Su ideario emparentó el origen del hombre con todas las especies zoológicas. A finales del siglo XIX y principios del XX, su concepto de la evolución apareció inconciliable con la creación divina, a tal punto que el darwinismo fue sinónimo de ateísmo hasta que algunas concepciones globales -notablemente el transformismo de Teilhard de Chardin- hicieron compatible a la evolución con la idea de Dios.

Después todo cambió. Desde los años 60, se llamó darwinistas no a los evolucionistas sino a cultores del "todo vale" y adoradores de "el pez grande se come al chico". En medios supuestamente refinados, el darwinismo pasó a usarse como pretexto light para justificar agresividades y amoralidades y para endiosar apetitos e instintos, viendo en el hombre solo lo animal.
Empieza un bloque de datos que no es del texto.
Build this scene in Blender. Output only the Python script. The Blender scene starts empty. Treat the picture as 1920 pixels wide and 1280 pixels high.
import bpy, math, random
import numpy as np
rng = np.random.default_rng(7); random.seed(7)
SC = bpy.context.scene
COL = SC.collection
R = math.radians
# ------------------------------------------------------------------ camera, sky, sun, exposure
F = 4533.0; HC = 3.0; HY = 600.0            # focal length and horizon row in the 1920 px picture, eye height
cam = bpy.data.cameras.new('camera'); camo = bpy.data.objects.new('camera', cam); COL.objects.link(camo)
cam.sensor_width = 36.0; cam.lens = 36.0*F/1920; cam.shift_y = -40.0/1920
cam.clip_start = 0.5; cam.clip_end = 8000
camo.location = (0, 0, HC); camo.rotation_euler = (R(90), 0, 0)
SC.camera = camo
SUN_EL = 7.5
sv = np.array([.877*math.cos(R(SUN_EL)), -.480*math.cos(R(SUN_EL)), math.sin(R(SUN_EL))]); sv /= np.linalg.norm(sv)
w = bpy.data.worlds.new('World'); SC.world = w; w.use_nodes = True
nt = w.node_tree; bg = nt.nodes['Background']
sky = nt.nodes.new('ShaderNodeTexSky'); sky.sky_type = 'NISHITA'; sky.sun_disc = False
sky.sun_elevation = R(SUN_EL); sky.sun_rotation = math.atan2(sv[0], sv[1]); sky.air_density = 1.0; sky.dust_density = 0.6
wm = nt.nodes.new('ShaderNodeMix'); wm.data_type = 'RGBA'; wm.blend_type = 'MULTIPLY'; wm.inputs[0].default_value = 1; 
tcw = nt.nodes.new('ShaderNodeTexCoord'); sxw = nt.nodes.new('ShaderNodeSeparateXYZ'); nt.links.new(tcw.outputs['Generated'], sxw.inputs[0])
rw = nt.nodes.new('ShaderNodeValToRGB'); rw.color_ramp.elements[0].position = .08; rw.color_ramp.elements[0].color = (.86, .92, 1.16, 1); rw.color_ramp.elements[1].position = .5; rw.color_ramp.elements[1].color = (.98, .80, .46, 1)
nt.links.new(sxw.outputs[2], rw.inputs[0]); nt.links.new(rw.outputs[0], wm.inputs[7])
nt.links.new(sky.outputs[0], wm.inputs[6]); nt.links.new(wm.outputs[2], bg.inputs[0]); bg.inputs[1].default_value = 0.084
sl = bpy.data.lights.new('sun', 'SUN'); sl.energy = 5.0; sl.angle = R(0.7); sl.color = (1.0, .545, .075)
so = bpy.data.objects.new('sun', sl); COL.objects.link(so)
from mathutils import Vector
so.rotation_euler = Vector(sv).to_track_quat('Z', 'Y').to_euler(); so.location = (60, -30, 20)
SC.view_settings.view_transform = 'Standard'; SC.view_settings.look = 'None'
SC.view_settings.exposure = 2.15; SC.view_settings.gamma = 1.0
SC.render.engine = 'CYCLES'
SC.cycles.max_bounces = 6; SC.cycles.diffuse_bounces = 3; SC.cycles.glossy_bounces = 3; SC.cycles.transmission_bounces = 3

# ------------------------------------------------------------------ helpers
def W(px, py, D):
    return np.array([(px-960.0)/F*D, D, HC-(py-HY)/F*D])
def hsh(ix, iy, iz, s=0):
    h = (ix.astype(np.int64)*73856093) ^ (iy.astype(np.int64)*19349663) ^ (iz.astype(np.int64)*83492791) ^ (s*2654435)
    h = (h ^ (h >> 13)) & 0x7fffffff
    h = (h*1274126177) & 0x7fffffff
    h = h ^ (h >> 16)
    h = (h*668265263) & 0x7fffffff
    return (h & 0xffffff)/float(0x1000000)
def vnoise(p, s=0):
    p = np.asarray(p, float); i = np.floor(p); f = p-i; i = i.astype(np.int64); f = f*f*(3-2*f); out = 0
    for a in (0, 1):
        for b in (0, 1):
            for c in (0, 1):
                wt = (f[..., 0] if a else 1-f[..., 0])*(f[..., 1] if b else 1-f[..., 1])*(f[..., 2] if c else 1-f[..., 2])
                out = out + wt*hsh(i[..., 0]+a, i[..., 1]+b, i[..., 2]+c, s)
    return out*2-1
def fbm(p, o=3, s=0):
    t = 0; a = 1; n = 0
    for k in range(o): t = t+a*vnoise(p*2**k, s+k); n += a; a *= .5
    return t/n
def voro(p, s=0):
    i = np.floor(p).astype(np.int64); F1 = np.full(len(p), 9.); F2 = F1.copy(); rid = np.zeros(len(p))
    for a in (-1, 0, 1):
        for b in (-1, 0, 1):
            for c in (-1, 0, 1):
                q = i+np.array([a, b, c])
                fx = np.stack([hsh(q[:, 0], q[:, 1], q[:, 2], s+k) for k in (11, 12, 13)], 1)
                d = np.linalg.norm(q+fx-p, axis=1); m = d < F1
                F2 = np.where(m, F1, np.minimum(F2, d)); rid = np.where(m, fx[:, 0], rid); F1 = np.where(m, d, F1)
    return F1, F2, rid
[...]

A la vista de la clase de convivencia que generan esos cultores de la brutalidad, tal género de darwinismo hoy está eclipsándose.

Pero por encima de las exageraciones, Darwin tendrá siempre un lugar en la historia del pensamiento porque sus trabajos cambiaron nuestra mirada sobre la Naturaleza y porque siempre será ejemplar la actitud del muchacho que, con poco más de 20 años, se embarcó para y en pensar por cuenta propia.

Simplificándolo, se repitió que el hombre desciende DEL mono.

Pero leyendo las crónicas policiales de estos tiempos, sentimos que el hombre -asaltando con pasta base o usando el automóvil como arma- está descendiendo AL mono.

Y, peor aun, se está convirtiendo en lobo del hombre, como sintió Thomas Hobbes dos siglos largos antes que su compatriota Darwin.